- **WRITTEN EXERCISE**
Copy exactly, and only, the lines starting at the line with "Reconstruct this image" and ending at the line with "import * as BGU". Leave every picture out of the copy.

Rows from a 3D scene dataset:
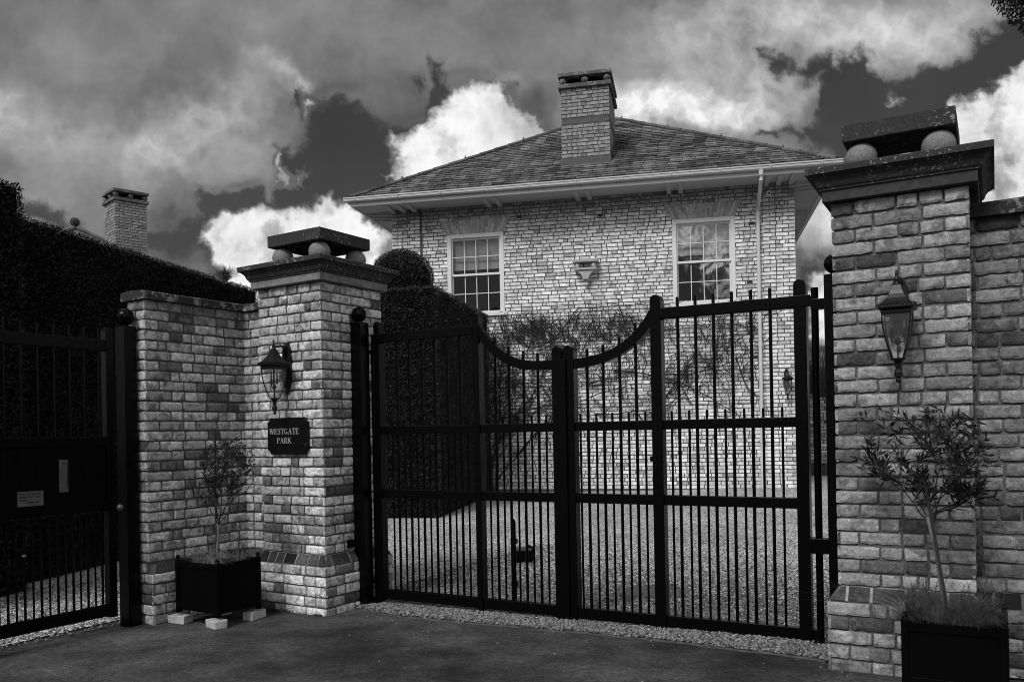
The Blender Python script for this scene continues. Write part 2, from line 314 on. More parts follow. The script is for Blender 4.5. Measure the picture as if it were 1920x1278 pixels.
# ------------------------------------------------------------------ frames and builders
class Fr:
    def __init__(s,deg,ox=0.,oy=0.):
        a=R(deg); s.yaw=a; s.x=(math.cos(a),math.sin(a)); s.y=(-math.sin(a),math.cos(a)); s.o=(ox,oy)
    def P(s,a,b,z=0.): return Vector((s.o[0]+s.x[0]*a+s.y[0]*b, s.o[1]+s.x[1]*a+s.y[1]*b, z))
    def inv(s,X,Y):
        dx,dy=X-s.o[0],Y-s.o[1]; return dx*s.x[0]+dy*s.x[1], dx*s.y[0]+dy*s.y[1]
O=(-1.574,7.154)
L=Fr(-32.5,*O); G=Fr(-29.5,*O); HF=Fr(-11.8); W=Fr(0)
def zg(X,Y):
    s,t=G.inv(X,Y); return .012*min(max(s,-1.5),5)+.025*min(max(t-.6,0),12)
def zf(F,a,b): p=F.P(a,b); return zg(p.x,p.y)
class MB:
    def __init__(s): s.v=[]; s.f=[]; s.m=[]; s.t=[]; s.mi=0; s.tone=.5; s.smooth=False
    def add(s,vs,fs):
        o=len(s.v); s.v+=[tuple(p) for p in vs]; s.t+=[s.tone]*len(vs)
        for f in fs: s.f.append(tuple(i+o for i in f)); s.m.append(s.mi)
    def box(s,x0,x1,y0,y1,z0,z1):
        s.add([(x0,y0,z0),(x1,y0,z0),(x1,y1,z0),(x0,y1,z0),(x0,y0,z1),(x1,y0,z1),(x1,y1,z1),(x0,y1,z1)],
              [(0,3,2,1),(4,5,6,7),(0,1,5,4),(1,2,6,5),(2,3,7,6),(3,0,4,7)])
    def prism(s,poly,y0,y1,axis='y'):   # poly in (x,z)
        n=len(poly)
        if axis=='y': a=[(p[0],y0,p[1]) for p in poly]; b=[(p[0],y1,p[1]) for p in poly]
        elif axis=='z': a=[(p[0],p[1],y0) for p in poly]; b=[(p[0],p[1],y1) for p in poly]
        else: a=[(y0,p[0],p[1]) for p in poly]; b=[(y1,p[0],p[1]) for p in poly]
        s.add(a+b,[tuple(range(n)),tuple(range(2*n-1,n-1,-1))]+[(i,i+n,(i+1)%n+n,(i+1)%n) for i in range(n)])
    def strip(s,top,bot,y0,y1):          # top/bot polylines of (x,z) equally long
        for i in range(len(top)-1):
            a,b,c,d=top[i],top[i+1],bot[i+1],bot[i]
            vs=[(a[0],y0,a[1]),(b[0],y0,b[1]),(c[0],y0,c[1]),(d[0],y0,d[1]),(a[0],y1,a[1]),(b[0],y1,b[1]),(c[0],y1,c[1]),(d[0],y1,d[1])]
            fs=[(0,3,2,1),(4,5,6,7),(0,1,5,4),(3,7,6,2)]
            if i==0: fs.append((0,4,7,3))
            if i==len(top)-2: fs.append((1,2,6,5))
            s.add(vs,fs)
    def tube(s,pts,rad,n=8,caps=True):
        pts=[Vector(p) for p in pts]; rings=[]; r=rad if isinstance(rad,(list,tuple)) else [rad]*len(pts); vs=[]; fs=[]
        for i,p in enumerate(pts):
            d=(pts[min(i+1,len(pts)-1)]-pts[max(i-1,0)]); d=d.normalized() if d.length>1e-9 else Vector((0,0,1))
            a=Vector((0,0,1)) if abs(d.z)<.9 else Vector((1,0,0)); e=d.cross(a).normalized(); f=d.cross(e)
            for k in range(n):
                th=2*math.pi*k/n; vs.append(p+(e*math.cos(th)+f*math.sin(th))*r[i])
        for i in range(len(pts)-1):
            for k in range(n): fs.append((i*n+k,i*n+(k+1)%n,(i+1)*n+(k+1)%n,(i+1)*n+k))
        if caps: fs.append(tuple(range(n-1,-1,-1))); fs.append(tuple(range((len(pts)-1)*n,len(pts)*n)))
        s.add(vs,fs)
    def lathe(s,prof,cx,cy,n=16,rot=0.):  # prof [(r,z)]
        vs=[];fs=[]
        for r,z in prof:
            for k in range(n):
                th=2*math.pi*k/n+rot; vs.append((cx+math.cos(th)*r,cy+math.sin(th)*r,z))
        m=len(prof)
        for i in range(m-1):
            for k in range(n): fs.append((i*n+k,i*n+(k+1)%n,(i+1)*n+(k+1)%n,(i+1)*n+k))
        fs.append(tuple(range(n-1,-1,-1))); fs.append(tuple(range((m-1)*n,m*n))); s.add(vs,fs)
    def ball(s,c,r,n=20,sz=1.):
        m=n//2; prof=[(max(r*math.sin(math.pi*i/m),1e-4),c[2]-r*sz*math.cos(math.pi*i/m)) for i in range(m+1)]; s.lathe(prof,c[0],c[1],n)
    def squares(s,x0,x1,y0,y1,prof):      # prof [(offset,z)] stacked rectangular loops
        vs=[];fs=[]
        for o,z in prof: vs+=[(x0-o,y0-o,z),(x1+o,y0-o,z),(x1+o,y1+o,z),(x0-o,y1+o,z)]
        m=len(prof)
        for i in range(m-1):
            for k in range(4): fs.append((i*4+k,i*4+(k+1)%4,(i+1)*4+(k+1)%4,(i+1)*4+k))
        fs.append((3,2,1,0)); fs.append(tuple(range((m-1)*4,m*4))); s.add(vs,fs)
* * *
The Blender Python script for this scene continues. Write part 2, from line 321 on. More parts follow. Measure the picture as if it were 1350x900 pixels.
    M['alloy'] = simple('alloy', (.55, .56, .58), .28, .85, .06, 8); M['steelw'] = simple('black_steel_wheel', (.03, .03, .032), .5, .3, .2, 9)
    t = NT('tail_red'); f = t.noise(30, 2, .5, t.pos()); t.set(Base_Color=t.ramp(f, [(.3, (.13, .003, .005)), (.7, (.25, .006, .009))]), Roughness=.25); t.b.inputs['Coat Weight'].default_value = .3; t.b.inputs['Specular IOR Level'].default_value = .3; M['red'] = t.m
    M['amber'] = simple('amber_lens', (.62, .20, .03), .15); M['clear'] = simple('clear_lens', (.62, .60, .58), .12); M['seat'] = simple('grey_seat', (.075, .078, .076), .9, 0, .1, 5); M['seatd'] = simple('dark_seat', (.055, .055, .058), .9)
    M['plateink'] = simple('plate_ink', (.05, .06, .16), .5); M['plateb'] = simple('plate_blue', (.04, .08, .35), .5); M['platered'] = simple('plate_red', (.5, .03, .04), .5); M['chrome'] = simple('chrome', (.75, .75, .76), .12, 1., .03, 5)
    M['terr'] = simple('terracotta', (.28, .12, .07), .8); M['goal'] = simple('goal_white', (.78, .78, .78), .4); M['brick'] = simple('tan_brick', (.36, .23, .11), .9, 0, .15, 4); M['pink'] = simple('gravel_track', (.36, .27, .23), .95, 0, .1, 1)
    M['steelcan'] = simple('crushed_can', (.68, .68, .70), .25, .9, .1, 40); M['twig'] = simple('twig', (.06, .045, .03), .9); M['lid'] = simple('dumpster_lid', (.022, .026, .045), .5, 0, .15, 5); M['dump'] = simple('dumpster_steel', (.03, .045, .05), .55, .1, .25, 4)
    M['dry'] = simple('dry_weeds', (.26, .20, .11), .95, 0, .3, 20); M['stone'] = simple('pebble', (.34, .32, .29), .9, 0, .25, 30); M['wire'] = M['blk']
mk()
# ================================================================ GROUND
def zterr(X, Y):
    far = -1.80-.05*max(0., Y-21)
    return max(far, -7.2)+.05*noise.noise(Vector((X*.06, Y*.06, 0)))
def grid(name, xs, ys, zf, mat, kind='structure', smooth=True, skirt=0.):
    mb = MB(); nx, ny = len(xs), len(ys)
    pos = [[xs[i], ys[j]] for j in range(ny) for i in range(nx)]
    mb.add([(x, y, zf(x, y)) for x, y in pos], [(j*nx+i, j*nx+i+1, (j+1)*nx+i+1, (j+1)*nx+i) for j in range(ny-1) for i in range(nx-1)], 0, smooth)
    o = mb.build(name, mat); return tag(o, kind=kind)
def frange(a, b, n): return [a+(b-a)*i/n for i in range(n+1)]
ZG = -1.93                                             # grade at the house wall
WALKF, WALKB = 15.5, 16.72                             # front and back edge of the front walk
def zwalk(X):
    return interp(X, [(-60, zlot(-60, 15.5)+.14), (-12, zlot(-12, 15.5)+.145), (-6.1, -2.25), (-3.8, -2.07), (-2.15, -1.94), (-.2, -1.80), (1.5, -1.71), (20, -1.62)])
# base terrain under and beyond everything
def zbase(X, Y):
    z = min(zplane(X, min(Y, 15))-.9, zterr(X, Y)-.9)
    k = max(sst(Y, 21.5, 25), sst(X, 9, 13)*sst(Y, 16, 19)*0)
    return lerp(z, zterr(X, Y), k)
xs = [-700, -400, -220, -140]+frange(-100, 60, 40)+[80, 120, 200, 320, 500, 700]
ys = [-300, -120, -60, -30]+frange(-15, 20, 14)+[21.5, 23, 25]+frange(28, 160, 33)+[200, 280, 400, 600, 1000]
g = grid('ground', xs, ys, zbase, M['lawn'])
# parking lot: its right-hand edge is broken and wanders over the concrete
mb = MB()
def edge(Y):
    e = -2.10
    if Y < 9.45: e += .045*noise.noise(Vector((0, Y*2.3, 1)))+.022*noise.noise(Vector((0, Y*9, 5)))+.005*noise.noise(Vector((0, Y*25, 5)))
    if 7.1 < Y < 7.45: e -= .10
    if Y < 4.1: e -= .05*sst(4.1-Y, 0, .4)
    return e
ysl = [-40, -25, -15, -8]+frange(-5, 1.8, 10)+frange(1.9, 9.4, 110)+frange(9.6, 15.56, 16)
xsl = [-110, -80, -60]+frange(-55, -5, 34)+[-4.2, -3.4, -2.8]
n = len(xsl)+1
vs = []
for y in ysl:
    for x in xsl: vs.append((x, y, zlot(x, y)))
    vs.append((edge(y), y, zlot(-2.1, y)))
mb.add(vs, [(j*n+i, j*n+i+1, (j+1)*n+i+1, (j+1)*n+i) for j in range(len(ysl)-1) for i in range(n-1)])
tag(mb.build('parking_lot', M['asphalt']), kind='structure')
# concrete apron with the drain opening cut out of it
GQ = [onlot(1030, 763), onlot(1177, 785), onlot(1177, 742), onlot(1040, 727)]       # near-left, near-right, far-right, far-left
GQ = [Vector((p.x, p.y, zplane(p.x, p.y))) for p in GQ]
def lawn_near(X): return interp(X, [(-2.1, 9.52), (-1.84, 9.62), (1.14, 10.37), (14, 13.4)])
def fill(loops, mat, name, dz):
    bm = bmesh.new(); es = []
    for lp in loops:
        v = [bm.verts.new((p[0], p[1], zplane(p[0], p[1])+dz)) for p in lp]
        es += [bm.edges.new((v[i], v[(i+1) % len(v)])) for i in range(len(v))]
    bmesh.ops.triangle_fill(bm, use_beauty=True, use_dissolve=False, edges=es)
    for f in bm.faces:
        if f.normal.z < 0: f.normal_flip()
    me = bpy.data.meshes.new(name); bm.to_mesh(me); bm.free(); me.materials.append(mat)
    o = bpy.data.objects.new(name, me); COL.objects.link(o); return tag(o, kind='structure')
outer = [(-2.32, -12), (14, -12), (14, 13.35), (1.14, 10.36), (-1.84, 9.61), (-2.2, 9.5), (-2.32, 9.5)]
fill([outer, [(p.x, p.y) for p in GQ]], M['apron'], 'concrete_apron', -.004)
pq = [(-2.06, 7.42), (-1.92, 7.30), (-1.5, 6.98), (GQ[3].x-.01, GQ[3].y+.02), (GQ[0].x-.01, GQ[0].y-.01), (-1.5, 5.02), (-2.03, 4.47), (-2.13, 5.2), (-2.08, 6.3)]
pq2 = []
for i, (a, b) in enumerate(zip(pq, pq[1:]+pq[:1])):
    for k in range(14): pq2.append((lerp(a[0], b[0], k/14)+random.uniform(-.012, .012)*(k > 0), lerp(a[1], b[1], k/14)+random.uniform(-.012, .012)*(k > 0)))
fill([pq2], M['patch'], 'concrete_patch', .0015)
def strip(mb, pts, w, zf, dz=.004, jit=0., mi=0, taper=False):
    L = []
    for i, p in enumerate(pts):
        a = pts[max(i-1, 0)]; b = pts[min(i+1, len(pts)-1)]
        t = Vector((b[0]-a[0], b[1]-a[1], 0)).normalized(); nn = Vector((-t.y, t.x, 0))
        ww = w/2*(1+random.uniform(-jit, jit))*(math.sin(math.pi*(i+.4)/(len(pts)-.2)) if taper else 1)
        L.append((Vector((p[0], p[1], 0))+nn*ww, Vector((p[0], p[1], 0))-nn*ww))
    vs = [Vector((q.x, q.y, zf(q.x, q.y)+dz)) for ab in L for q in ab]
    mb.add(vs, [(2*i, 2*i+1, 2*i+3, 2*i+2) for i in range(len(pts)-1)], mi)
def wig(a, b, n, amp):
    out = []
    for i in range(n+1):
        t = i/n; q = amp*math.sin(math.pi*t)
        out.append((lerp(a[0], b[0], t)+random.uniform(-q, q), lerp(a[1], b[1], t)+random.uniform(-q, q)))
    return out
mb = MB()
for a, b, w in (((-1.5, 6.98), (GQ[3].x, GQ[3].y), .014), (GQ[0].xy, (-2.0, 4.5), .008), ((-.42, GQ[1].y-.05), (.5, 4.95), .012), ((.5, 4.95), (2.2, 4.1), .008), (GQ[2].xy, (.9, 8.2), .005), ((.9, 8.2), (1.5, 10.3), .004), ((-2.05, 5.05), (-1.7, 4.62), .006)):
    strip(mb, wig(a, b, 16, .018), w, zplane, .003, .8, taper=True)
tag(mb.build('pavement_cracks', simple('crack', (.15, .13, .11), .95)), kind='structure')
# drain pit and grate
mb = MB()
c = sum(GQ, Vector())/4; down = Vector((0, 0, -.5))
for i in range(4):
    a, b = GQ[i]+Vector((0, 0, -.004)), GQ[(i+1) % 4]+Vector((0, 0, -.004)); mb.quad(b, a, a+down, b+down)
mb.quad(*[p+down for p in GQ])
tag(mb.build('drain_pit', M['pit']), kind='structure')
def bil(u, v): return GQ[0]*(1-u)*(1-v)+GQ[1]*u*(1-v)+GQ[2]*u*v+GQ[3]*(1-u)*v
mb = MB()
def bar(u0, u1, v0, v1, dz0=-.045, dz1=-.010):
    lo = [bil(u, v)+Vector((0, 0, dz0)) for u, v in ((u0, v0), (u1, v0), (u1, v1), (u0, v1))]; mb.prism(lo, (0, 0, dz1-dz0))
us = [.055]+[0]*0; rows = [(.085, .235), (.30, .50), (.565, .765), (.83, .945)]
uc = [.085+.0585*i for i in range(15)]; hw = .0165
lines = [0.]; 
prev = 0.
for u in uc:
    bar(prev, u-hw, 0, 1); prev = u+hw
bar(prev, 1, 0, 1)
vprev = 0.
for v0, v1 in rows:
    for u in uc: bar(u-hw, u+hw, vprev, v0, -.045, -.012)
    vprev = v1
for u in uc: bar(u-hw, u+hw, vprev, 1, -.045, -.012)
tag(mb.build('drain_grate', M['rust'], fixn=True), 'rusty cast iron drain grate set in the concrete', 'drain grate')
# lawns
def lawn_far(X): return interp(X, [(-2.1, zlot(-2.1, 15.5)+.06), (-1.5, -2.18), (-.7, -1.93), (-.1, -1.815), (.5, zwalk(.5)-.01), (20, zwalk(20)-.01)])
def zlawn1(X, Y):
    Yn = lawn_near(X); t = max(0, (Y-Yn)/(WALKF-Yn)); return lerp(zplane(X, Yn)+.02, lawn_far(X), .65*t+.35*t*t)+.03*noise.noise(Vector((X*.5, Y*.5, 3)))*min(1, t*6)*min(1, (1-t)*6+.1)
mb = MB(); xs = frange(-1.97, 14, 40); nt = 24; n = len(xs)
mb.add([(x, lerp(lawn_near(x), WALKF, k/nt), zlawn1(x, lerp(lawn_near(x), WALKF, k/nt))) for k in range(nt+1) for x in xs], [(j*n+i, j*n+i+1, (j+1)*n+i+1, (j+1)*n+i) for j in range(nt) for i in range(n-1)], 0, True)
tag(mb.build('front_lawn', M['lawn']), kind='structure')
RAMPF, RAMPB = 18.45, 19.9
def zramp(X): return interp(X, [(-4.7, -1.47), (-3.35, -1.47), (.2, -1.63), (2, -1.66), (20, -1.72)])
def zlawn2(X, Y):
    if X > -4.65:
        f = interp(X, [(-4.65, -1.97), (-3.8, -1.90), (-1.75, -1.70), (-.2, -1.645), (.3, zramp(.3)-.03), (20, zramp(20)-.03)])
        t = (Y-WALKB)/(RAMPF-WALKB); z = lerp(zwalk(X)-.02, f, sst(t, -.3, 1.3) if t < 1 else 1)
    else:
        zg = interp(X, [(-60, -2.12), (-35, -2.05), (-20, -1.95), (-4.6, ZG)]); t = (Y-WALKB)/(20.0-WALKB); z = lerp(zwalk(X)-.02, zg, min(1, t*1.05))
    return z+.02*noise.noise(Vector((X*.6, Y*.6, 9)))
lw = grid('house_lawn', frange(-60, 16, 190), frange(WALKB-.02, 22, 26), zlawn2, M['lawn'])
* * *
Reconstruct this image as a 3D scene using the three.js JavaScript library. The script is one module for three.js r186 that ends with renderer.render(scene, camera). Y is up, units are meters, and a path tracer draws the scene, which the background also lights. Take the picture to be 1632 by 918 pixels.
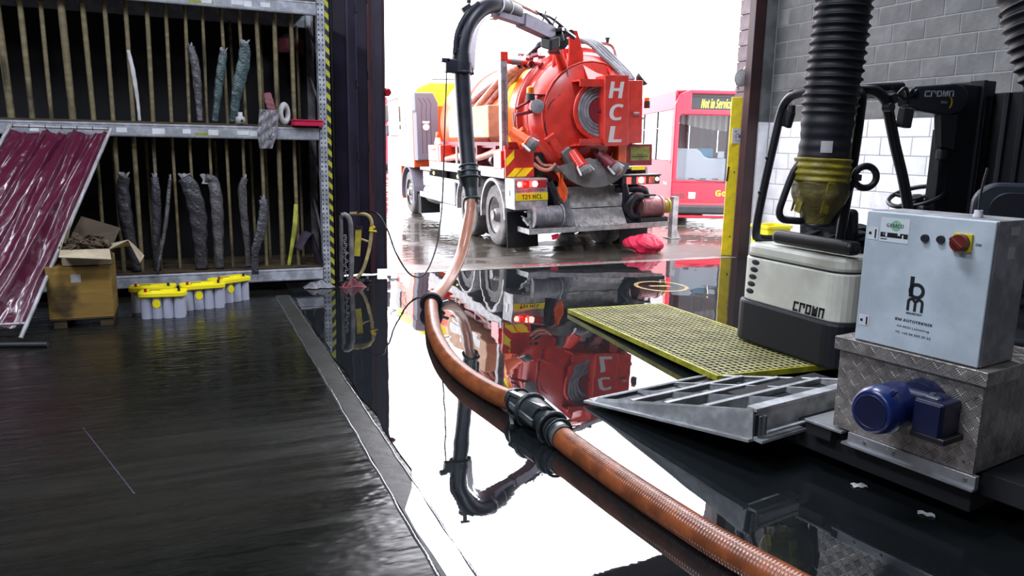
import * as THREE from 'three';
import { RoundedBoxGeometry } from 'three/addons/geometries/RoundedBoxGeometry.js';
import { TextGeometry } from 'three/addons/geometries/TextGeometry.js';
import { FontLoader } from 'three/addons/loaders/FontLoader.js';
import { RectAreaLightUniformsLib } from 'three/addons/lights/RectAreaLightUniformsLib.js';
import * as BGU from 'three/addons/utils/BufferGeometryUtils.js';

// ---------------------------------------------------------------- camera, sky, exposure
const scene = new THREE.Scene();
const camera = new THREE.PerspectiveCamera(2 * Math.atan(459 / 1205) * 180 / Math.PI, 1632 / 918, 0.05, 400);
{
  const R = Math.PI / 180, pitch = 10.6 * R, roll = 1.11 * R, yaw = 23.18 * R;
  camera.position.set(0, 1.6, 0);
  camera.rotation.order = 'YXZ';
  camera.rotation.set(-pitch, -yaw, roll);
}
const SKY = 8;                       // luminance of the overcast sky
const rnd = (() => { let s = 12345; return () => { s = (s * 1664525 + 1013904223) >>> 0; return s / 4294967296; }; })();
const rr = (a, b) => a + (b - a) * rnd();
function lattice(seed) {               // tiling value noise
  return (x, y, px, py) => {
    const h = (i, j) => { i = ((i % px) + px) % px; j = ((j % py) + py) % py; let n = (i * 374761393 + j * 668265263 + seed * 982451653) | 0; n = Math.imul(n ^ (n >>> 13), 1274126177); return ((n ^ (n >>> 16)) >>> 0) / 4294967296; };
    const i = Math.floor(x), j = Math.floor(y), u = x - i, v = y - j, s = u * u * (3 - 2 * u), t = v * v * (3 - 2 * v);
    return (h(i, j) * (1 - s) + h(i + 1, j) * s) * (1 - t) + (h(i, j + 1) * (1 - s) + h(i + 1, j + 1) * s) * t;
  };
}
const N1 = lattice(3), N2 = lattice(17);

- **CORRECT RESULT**
Reconstruct this image as a 3D scene using the three.js JavaScript library. The script is one module for three.js r186 that ends with renderer.render(scene, camera). Y is up, units are meters, and a path tracer draws the scene, which the background also lights. Take the picture to be 1632 by 918 pixels.
import * as THREE from 'three';
import { RoundedBoxGeometry } from 'three/addons/geometries/RoundedBoxGeometry.js';
import { TextGeometry } from 'three/addons/geometries/TextGeometry.js';
import { FontLoader } from 'three/addons/loaders/FontLoader.js';
import { RectAreaLightUniformsLib } from 'three/addons/lights/RectAreaLightUniformsLib.js';
import * as BGU from 'three/addons/utils/BufferGeometryUtils.js';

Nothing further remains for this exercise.